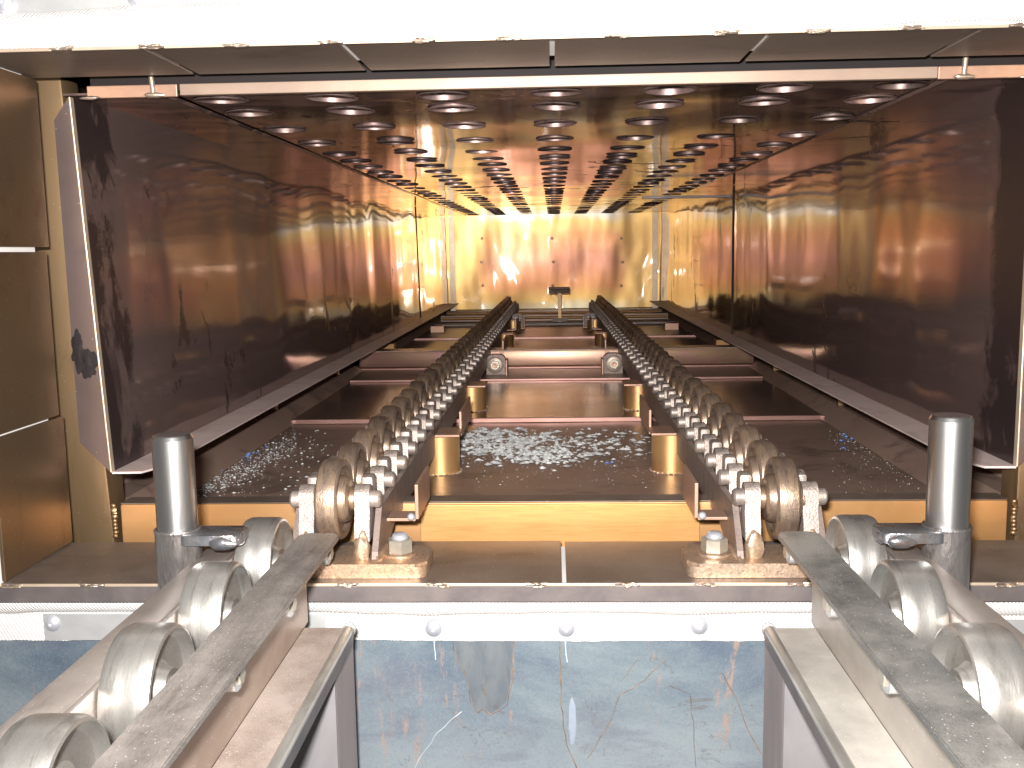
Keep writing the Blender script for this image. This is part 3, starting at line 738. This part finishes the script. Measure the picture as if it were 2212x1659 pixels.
bm = nb(); box(bm, -0.95, -0.40, 1.208, 1.2115, ZT + 0.038, ZT + 0.12, 0.0005); obj('retaining_strip', bm, M['strip'], gt2)
rivet(12, 8, 1.2075, gt2); rivet(298, -4, 1.2075, gt2)

# ------------------------------------------------------------------ blued sheet below
dt = thing('lower_sheet', 'blued steel sheet with rust runs below the lower gasket', 'steel sheet', (0, 1.25, -0.5))
bm = nb(); box(bm, -1.0, 1.0, 1.2415, 1.26, -1.15, ZB - 0.026); obj('sheet', bm, M['blue'], dt)
def trace(pts, wd, mat, name, Y=1.2412):
    P = [onY(px, py, Y) for px, py in pts]
    Q = []
    for a, c in zip(P, P[1:]):
        for k in range(6): Q.append(a.lerp(c, k / 6))
    Q.append(P[-1])
    for q in Q: q.x += 0.0022 * noise.noise(q * 60); q.z += 0.002 * noise.noise(q * 50 + Vector((5, 5, 5)))
    g = nb(); V = []
    for i, q in enumerate(Q):
        d = (Q[min(i + 1, len(Q) - 1)] - Q[max(0, i - 1)]).normalized(); n = Vector((-d.z, 0, d.x)); ww = wd * (0.5 + 0.9 * abs(noise.noise(q * 90 + Vector((1, 7, 3)))))
        V.append((g.verts.new(q + n * ww), g.verts.new(q + Vector((0, -0.0004, 0))), g.verts.new(q - n * ww)))
    for A, B in zip(V, V[1:]):
        g.faces.new((A[0], B[0], B[1], A[1])); g.faces.new((A[1], B[1], B[2], A[2]))
    obj(name, g, mat, dt, smooth=80)
trace([(978, 1380), (985, 1420), (1008, 1468), (1018, 1520), (1030, 1540)], 0.0008, M['rustrun'], 'rust_run')
trace([(1113, 1378), (1108, 1430), (1105, 1480), (1096, 1522), (1080, 1534)], 0.0010, M['rustrun'], 'rust_run')
trace([(1030, 1540), (1045, 1532), (1060, 1545), (1080, 1534)], 0.0013, M['rustrun'], 'rust_run')
trace([(1045, 1500), (1052, 1470), (1043, 1440)], 0.00055, M['rustrun'], 'rust_run')
trace([(1209, 1385), (1212, 1450), (1213, 1530), (1222, 1600), (1245, 1659)], 0.0010, M['rustrun'], 'rust_run')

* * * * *

** WHAT NEEDS TO BE DONE **
Quote the material in full and exactly; do not carry over its pictures.

** WRITTEN RESPONSE **
Keep writing the Blender script for this image. This is part 3, starting at line 738. This part finishes the script. Measure the picture as if it were 2212x1659 pixels.
bm = nb(); box(bm, -0.95, -0.40, 1.208, 1.2115, ZT + 0.038, ZT + 0.12, 0.0005); obj('retaining_strip', bm, M['strip'], gt2)
rivet(12, 8, 1.2075, gt2); rivet(298, -4, 1.2075, gt2)

# ------------------------------------------------------------------ blued sheet below
dt = thing('lower_sheet', 'blued steel sheet with rust runs below the lower gasket', 'steel sheet', (0, 1.25, -0.5))
bm = nb(); box(bm, -1.0, 1.0, 1.2415, 1.26, -1.15, ZB - 0.026); obj('sheet', bm, M['blue'], dt)
def trace(pts, wd, mat, name, Y=1.2412):
    P = [onY(px, py, Y) for px, py in pts]
    Q = []
    for a, c in zip(P, P[1:]):
        for k in range(6): Q.append(a.lerp(c, k / 6))
    Q.append(P[-1])
    for q in Q: q.x += 0.0022 * noise.noise(q * 60); q.z += 0.002 * noise.noise(q * 50 + Vector((5, 5, 5)))
    g = nb(); V = []
    for i, q in enumerate(Q):
        d = (Q[min(i + 1, len(Q) - 1)] - Q[max(0, i - 1)]).normalized(); n = Vector((-d.z, 0, d.x)); ww = wd * (0.5 + 0.9 * abs(noise.noise(q * 90 + Vector((1, 7, 3)))))
        V.append((g.verts.new(q + n * ww), g.verts.new(q + Vector((0, -0.0004, 0))), g.verts.new(q - n * ww)))
    for A, B in zip(V, V[1:]):
        g.faces.new((A[0], B[0], B[1], A[1])); g.faces.new((A[1], B[1], B[2], A[2]))
    obj(name, g, mat, dt, smooth=80)
trace([(978, 1380), (985, 1420), (1008, 1468), (1018, 1520), (1030, 1540)], 0.0008, M['rustrun'], 'rust_run')
trace([(1113, 1378), (1108, 1430), (1105, 1480), (1096, 1522), (1080, 1534)], 0.0010, M['rustrun'], 'rust_run')
trace([(1030, 1540), (1045, 1532), (1060, 1545), (1080, 1534)], 0.0013, M['rustrun'], 'rust_run')
trace([(1045, 1500), (1052, 1470), (1043, 1440)], 0.00055, M['rustrun'], 'rust_run')
trace([(1209, 1385), (1212, 1450), (1213, 1530), (1222, 1600), (1245, 1659)], 0.0010, M['rustrun'], 'rust_run')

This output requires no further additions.